Un portavoce del Foreign Office britannico spiega però che: “Il Regno Unito non ha dubbi sulla nostra sovranità su questo territorio britannico nell’Oceano Indiano, che abbiamo in modo continuativo sin dal 1814″. “Mauritius non ha mai avuto la sovranità su questo territorio e il Regno Unito non riconosce le sue rivendicazioni”, ha aggiunto. Tre anni prima l’indipendenza, Londra aveva infatti scorporato da Mauritius l’arcipelago Chagos facendolo diventare territorio britannico. Alla fine degli anni sessanta gli abitanti dell’arcipelago furono deportati in massa dalle isole, perché uno degli atolli, Diego Garcia, veniva dato in concessione agli Stati Uniti per la costruzione di una base aeronavale.
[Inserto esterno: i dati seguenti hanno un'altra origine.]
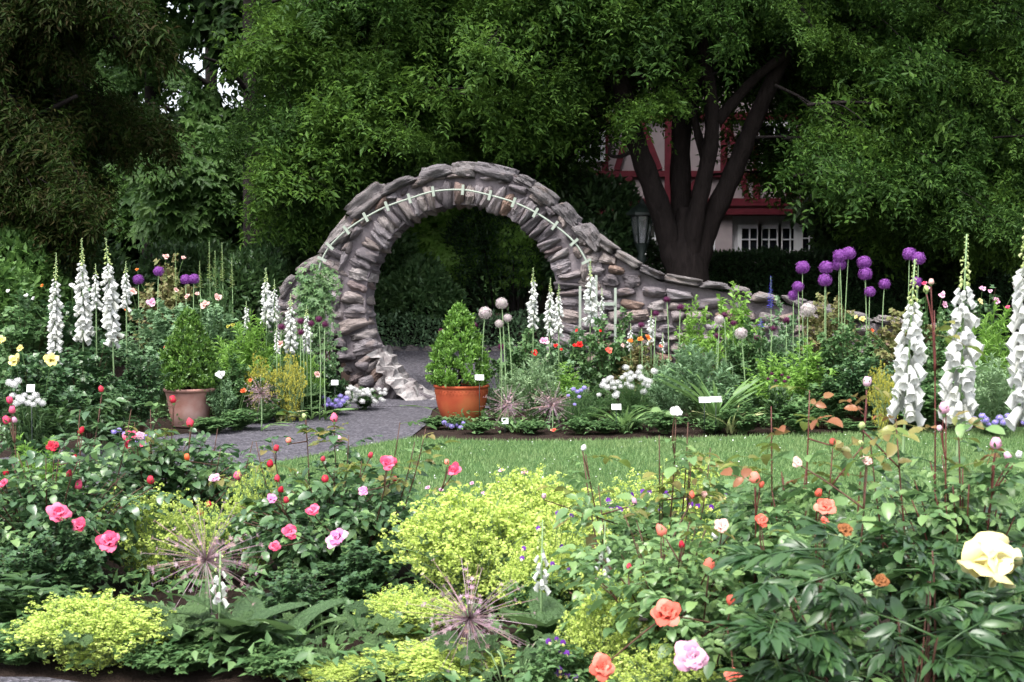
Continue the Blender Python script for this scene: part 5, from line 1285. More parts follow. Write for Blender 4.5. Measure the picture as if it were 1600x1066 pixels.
t = bush('ageratum', 'violet ageratum mound at the path edge left of white candytuft', 522, 15.8, 618, 56, 'low'); puffs(t, np.array(t.location), [(504, 620), (512, 626), (518, 632), (526, 626), (532, 619), (536, 627), (510, 633), (524, 635), (500, 630), (541, 622), (530, 633)], 15.6, 'ageratum', 5)
t = bush('candytuft', 'white candytuft mound at the foot of the left gate pier', 570, 16.4, 605, 66, 'low')
puffs(t, np.array(t.location), [(540 + 62 * RS.uniform(), 603 + 26 * RS.uniform()) for _ in range(42)], 16.2, 'candytuft', 4.0, False)
t = bush('phlox', 'white phlox cluster beside a label at the left edge', 42, 10.8, 612, 80, 'broad'); puffs(t, np.array(t.location), [(15, 598), (22, 601), (28, 595), (20, 618), (30, 622), (38, 618), (34, 626), (48, 622), (55, 618), (60, 626), (66, 630), (44, 630), (52, 632), (26, 630)], 10.6, 'candytuft', 5.5)
t = bush('ageratum', 'violet ageratum near the near path corner at left', 215, 10.8, 685, 80, 'low'); puffs(t, np.array(t.location), [(178, 675), (186, 672), (195, 678), (226, 682), (234, 688), (238, 680), (202, 684), (230, 692), (212, 690)], 10.7, 'ageratum', 5)
plant_label(48, 607, 10.6, 12, 'white plant label above the white phlox at the left edge'); plant_label(523, 598, 15.9, 11, 'white plant label by the left gate pier')

# vine on the left pier
vt = thing('climbing_vine', 'green vine climbing the left pier of the round gate', 'vine', spot(500, 17.2)); vb = np.array(vt.location); rs = np.random.default_rng(8); T = []
for k_ in range(9):
    x0 = 470 + 45 * rs.uniform(); pts = [at(x0, 600, 16.95) - vb, at(x0 + rs.normal(0, 8), 540, 16.95) - vb, at(485 + rs.normal(8, 10), 480, 16.95) - vb, at(492 + rs.normal(6, 9), 425 + 30 * rs.uniform(), 17.0) - vb]; S_ = smoothline(pts, 24)
    V, F = tube(S_, np.linspace(.009, .003, 24), 4); link('vine_stem', new_mesh('vine_stem', V, F, M['cane']), vt); T.append(S_)
T = np.concatenate(T); T = T[rs.integers(0, len(T), 1500)] + rs.normal(0, .07, (1500, 3)) * [1, .7, 1]
V, F = scat((STAR[0] / .15, STAR[1]), frames(rs.normal(0, .6, (1500, 3)) + [0, -.5, -.5], rs.normal(0, .3, (1500, 3)) + [0, -.8, .6]), T, rs.uniform(.03, .065, 1500)); o = link('foliage', new_mesh('foliage', V, F, M['garden_leaf']), vt); o['kind'] = 'stuff'

# ------------------------------------------------------------------ far border, right of the pot
bush('silver_bush', 'pale grey-green bush right of the orange pot', 838, 14.8, 553, 130, 'silver', 'bush'); bush('silver_bush', 'smaller pale grey-green plant against the orange pot', 780, 15.2, 590, 60, 'silver', 'bush')
with_flowers(bush('rose_bush', 'blue-green rose with red flowers in front of the gate right pier', 880, 16.0, 505, 130, 'roseblue', 'rose bush', RBG), [(835, 552, 14.9, 13, 'red'), (868, 540, 15.5, 9, 'red'), (905, 538, 15.5, 14, 'red'), (897, 540, 15.5, 9, 'red'), (877, 546, 15.5, 6, 'red'), (850, 533, 15.5, 19, 'palepink'), (901, 516, 15.6, 6, 'red'), (938, 517, 15.6, 6, 'red')])
with_flowers(bush('rose_bush', 'tall climbing rose with one coral flower on the right trellis', 950, 15.9, 470, 120, 'rose', 'rose bush', RBG), [(951, 547, 15.2, 14, 'coral')])
with_flowers(bush('rose_bush', 'olive leaved rose with small orange flowers by the wall', 1000, 15.6, 535, 110, 'olive', 'rose bush', RBG), [(985, 533, 15.2, 11, 'orange'), (1000, 530, 15.2, 12, 'orange'), (1013, 527, 15.2, 13, 'orange'), (1032, 541, 15.2, 8, 'coral'), (973, 540, 15.2, 8, 'blush')])
bush('rose_bush', 'leafy rose behind the pale alliums', 810, 16.4, 510, 110, 'rose', 'rose bush', RBG)
bush('willow_bush', 'fine leaved grey-green shrub in front of the low wall', 1090, 15.0, 532, 140, 'willow', 'bush'); bush('willow_bush', 'shorter grey-green shrub left of the reeds', 1045, 14.6, 575, 90, 'willow', 'bush')
for i, (px, d, top, w, kd, lab) in enumerate((
    (915, 14.4, 600, 110, 'feather', 'feathery green plant with blue flowers below the white candytuft'), (985, 14.2, 640, 110, 'feather', 'grassy green foliage under the white candytuft'), (905, 13.9, 650, 60, 'low', 'low green cushion at the lawn edge'),
    (1170, 15.4, 500, 120, 'rose', 'leafy rose against the end of the low wall'), (1140, 16.0, 450, 130, 'fresh', 'fresh green climber over the low wall top'), (1215, 15.6, 470, 110, 'roseblue', 'blue-green bush below the blue delphinium'), (1200, 14.6, 555, 120, 'fresh', 'fresh green leafy clump behind tall thin stems'), (1260, 15.0, 535, 110, 'fresh', 'fresh yellow-green clump under the strap leaves'),
    (1330, 15.2, 490, 140, 'rose', 'dark bush below the purple alliums'), (1340, 14.3, 550, 130, 'rosedark', 'dark leafy bush left of the near foxgloves'), (1410, 15.2, 480, 140, 'olive', 'olive bush between the near foxgloves'), (1460, 14.6, 520, 140, 'rose', 'green bush behind the middle near foxglove'),
    (1540, 14.8, 480, 170, 'freshfeather', 'light feathery bush below the pink roses at right'), (1550, 13.9, 560, 150, 'silver', 'pale green bush above the violet edging at right'), (1640, 14.2, 500, 160, 'rose', 'bush cut by the right picture edge'), (1440, 14.0, 590, 130, 'low', 'low dark leaves behind the near foxglove bases'),
    (1160, 13.9, 630, 90, 'low', 'low green leaves at the lawn edge near a coral blossom'), (1250, 13.8, 625, 110, 'low', 'leafy edging plants before the yellow-green clump'), (1040, 13.9, 640, 80, 'low', 'low olive leaves by the wide label'), (800, 14.2, 655, 60, 'low', 'short leaves below the first star-burst allium'), (1290, 15.9, 455, 110, 'olive', 'rose canes along the wall end below purple globes'), (1090, 16.4, 470, 90, 'fresh', 'wispy green shoots on the low wall'))):
    bush('leafy_plant', lab, px, d, top, w, kd)
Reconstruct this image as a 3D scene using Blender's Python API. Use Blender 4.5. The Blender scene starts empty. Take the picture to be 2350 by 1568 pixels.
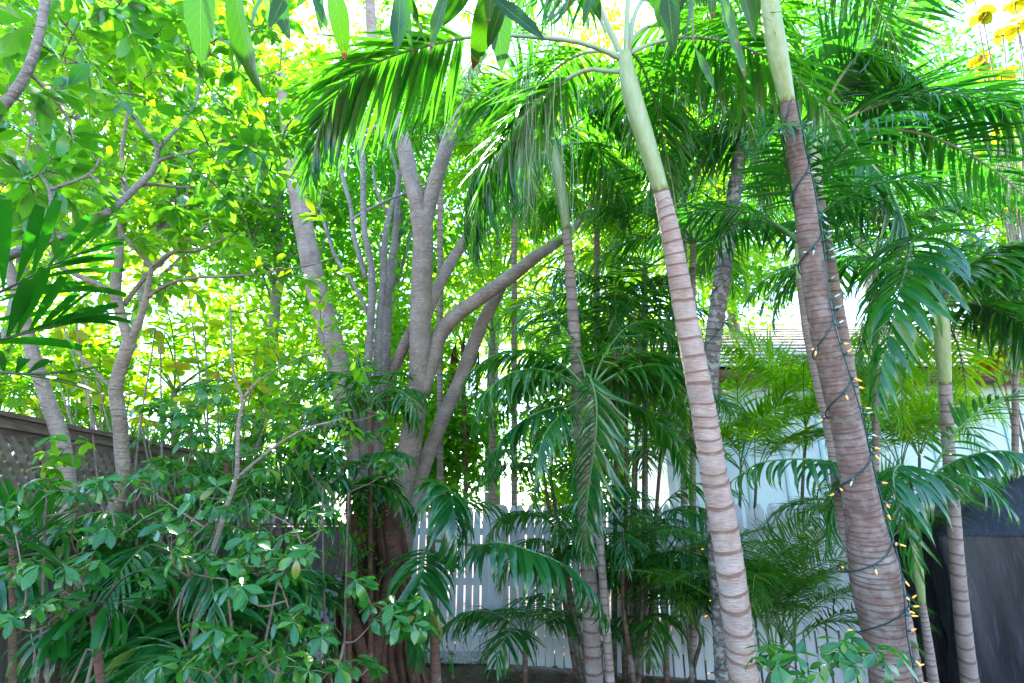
import bpy, math, random
import numpy as np
from mathutils import Matrix, Vector

rng = np.random.default_rng(11)
random.seed(11)
sc = bpy.context.scene
COL = sc.collection

# ------------------------------------------------------------------ camera
PITCH = math.radians(17.0)
CAM = np.array([0.0, 0.0, 1.6])
F = 1332.0                      # focal length in photo units (photo = 2350 x 1568 units)
FWD = np.array([0, math.cos(PITCH), math.sin(PITCH)])
UPV = np.array([0, -math.sin(PITCH), math.cos(PITCH)])
RGT = np.array([1.0, 0, 0])
cam_d = bpy.data.cameras.new('camera')
cam_d.sensor_width = 36.0
cam_d.lens = 36.0 * F / 2350.0
cam_d.clip_start = 0.05
cam_d.clip_end = 2000.0
cam = bpy.data.objects.new('camera', cam_d)
COL.objects.link(cam)
cam.location = CAM
cam.rotation_euler = (math.radians(90.0) + PITCH, 0, 0)
sc.camera = cam

# ------------------------------------------------------------------ sky, sun, exposure
SUN_EL, SUN_AZ = math.radians(52.0), math.radians(-24.0)     # azimuth from +Y towards +X
world = bpy.data.worlds.new('World')
sc.world = world
world.use_nodes = True
wn = world.node_tree
bg = wn.nodes['Background']
sky = wn.nodes.new('ShaderNodeTexSky')
sky.sky_type = 'NISHITA'
sky.sun_disc = False
sky.sun_elevation = SUN_EL
sky.sun_rotation = SUN_AZ
sky.air_density = 1.15
sky.dust_density = 0.3
sky.ozone_density = 4.0
wn.links.new(sky.outputs[0], bg.inputs[0])
bg.inputs[1].default_value = 0.15
sun_d = bpy.data.lights.new('sun', 'SUN')
sun_d.energy = 4.3
sun_d.angle = math.radians(0.6)
sun_d.color = (1.0, 0.95, 0.86)
sun = bpy.data.objects.new('sun', sun_d)
COL.objects.link(sun)
sdir = np.array([math.sin(SUN_AZ) * math.cos(SUN_EL), math.cos(SUN_AZ) * math.cos(SUN_EL), math.sin(SUN_EL)])
sun.rotation_euler = Vector(sdir.tolist()).to_track_quat('Z', 'Y').to_euler()
sun.location = (sdir * 40).tolist()
sc.view_settings.view_transform = 'Standard'
sc.view_settings.look = 'None'
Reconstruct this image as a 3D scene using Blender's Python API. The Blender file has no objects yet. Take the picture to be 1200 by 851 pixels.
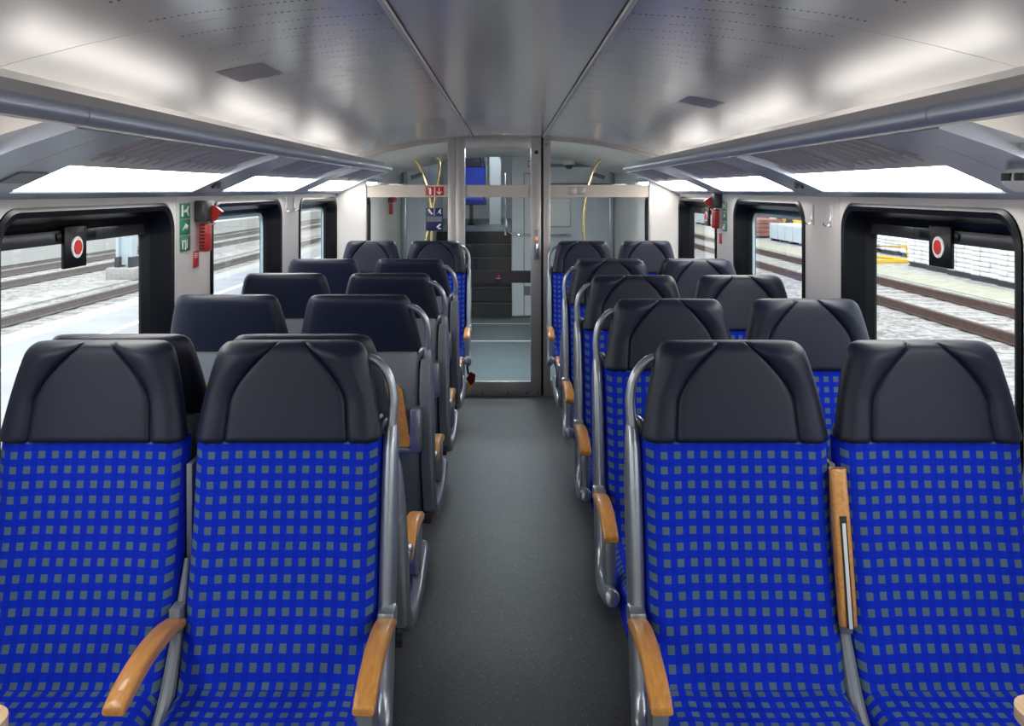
import bpy, bmesh, math, random
from mathutils import Vector
random.seed(4)
C = bpy.context.scene.collection
PI = math.pi
# ------------------------------------------------------------------ camera
EYE = 1.63
cam = bpy.data.cameras.new('camera'); co = bpy.data.objects.new('camera', cam); C.objects.link(co)
co.location = (0, 0, EYE); co.rotation_euler = (PI/2, 0, 0)
cam.sensor_width = 36; cam.lens = 30.0          # 1000 px focal length at 1200 px
cam.shift_x = 0.00417; cam.shift_y = -0.16875
cam.clip_start = 0.02; cam.clip_end = 400
bpy.context.scene.camera = co
# ------------------------------------------------------------------ world, sun, exposure
W = bpy.data.worlds.new('sky'); bpy.context.scene.world = W; W.use_nodes = True
bg = W.node_tree.nodes['Background']; bg.inputs[0].default_value = (0.91, 0.955, 1.0, 1); bg.inputs[1].default_value = 2.6
sun = bpy.data.lights.new('sun', 'SUN'); so = bpy.data.objects.new('sun', sun); C.objects.link(so)
sun.energy = 1.2; sun.angle = math.radians(20); sun.color = (1, .97, .92); so.rotation_euler = (math.radians(28), math.radians(14), 0)
STRIP_E = 12.5; CEIL_FILL_E = 2.5
vs = bpy.context.scene.view_settings
vs.view_transform = 'Standard'; vs.look = 'None'; vs.gamma = 1; vs.use_curve_mapping = False
vs.exposure = 0.15

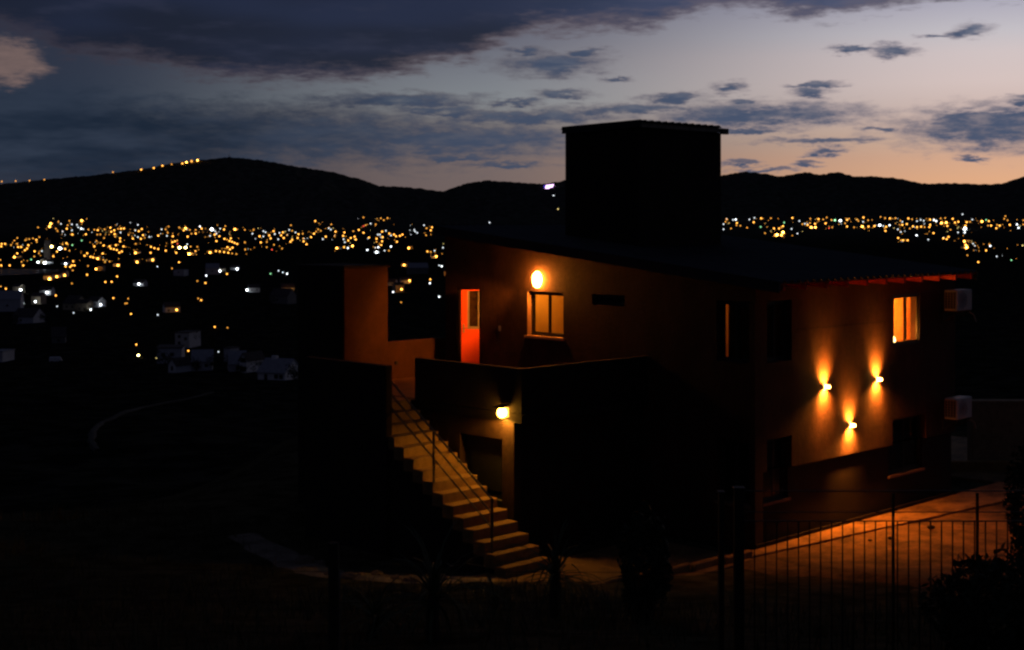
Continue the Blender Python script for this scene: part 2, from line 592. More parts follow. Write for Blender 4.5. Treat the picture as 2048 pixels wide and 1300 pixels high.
azs = np.concatenate([np.radians(np.arange(-180, -34, 3.0)), np.radians(np.arange(-34, 34, 0.09)), np.radians(np.arange(34, 180, 3.0))])
rads = np.concatenate([[0.0], np.geomspace(1.5, 5500, 210), np.linspace(5520, 7000, 60), np.linspace(7040, 9000, 14)])
AA, RRm = np.meshgrid(azs, rads, indexing='ij')
GX, GY = RRm * np.sin(AA), RRm * np.cos(AA)
GZ = ground_z(GX, GY)
na, nr = AA.shape
co = np.stack([GX, GY, GZ], -1).reshape(-1, 3)
ii, jj = np.meshgrid(np.arange(na), np.arange(nr - 1), indexing='ij')
i2 = (ii + 1) % na
quads = np.stack([ii * nr + jj, ii * nr + jj + 1, i2 * nr + jj + 1, i2 * nr + jj], -1).reshape(-1, 4)
me = bpy.data.meshes.new('terrain')
me.vertices.add(len(co))
me.vertices.foreach_set('co', co.ravel())
me.loops.add(quads.size)
me.loops.foreach_set('vertex_index', quads.ravel().astype(np.int32))
me.polygons.add(len(quads))
me.polygons.foreach_set('loop_start', np.arange(0, quads.size, 4, dtype=np.int32))
me.polygons.foreach_set('use_smooth', np.ones(len(quads), bool))
me.update(calc_edges=True)
me.validate()

mt = bpy.data.materials.new('scrubland')
mt.use_nodes = True
t = N(mt.node_tree)
b = mt.node_tree.nodes['Principled BSDF']
tc = t.n('ShaderNodeTexCoord')
obj_v = tc.outputs['Object']
nf = t.noise(obj_v, 1.6, 8, 0.65)
nm = t.noise(obj_v, 0.03, 6, 0.6)
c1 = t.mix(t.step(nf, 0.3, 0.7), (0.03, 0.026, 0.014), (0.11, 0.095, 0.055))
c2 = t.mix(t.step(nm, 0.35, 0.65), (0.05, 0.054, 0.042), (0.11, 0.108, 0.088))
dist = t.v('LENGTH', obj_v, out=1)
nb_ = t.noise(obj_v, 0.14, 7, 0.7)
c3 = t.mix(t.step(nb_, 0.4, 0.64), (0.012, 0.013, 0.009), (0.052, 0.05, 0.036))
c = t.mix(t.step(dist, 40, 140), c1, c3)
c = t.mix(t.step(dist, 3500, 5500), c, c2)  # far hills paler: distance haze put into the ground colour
t.link(c, b.inputs['Base Color'])
b.inputs['Roughness'].default_value = 1.0
b.inputs['Specular IOR Level'].default_value = 0.0
bp = t.n('ShaderNodeBump')
bp.inputs['Strength'].default_value = 0.6
bp.inputs['Distance'].default_value = 0.05
t.link(t.noise(obj_v, 9, 6, 0.7), bp.inputs['Height'])
t.link(bp.outputs[0], b.inputs['Normal'])
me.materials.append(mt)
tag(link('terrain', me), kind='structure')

# lake in the valley, catching the lamps on its shore
lk = MB()
lk.quad(*[(LAKE[0] + LAKE[2] * math.cos(k * math.pi / 24) * (1 + 0.05 * math.sin(3 * k * math.pi / 24)), LAKE[1] + LAKE[3] * math.sin(k * math.pi / 24), LAKE[4]) for k in range(48)])
mw = bpy.data.materials.new('lake_water')
mw.use_nodes = True
t = N(mw.node_tree)
mw.node_tree.nodes.remove(mw.node_tree.nodes['Principled BSDF'])
df = t.n('ShaderNodeBsdfDiffuse')
df.inputs[0].default_value = (0.01, 0.011, 0.012, 1)
gs = t.n('ShaderNodeBsdfGlossy')
gs.inputs['Roughness'].default_value = 0.16
tc = t.n('ShaderNodeTexCoord')
bp = t.n('ShaderNodeBump')
bp.inputs['Strength'].default_value = 0.35
bp.inputs['Distance'].default_value = 0.3
t.link(t.noise(tc.outputs['Object'], 0.25, 4), bp.inputs['Height'])
t.link(bp.outputs[0], gs.inputs['Normal'])
mx = t.n('ShaderNodeMixShader')
mx.inputs[0].default_value = 0.22
t.link(df.outputs[0], mx.inputs[1])
t.link(gs.outputs[0], mx.inputs[2])
t.link(mx.outputs[0], mw.node_tree.nodes['Material Output'].inputs[0])
tag(lk.build('lake', mw), kind='structure')


def ray_ground(px, py, r0=60.0, r1=7200.0):
    """where the line of sight through a photo pixel meets the terrain"""
    dx, dz = (px - 1024) / FPX, -(py - HOR) / FPX
    ys = np.geomspace(r0, r1, 3000)
    below = (EYE + dz * ys) <= ground_z(dx * ys, ys)
    if not below.any():
        return None
    y = ys[np.argmax(below)]
    return Vector((dx * y, y, gz(dx * y, y)))


# ------------------------------------------------------------------ the house
TH = R(44.95)
ORG = Vector((4.76, 28.1, 0))
ROT = Matrix.Rotation(TH, 3, 'Z')


def HW(v, u, z=0.0):
    """house frame (v along the lamp wall, u along the terrace wall) to world"""
    return ORG + ROT @ Vector((v, u, z))


HL, HW_ = 9.0, 8.0
FL = 2.8


def zroof(u):
    return 5.27 + (u + 0.7) * 0.105


house = empty('house', ORG, TH, 'dark two-storey house with an outside stair, roof terrace and square tank tower', 'house')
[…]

Nel corso dei decenni successivi, vi sono stati diversi ricorsi internazionali contro questa deportazione di massa, e il governo britannico ha accettato di pagare un risarcimento di 40 milioni di sterline agli abitanti costretti a lasciare le loro isole. Nel 2019 poi la Corte internazionale di giustizia ha espresso un parere per la rapida restituzione delle isole a Mauritius, sulla base della quale l’Assemblea Generale dell’Onu approvò una mozione in questo senso. Nel 2020 arrivò la risposta di Londra che si impegna “a cedere la sovranità del territorio a Mauritius quando non è più necessario per motivi di difesa”. L’arcipelago è infatti molto importante per le strategie militari di Londra e Washington: da lì infatti si sono alzati in volo alcuni degli aerei (in particolare i B-52) che hanno bombardato l’Afghanistan e l’Iraq. Nel 2016 la concessione per la base è stata estesa a tutto il 2036 e quindi gli esuli delle Chagos dovranno attendere ancora a lungo.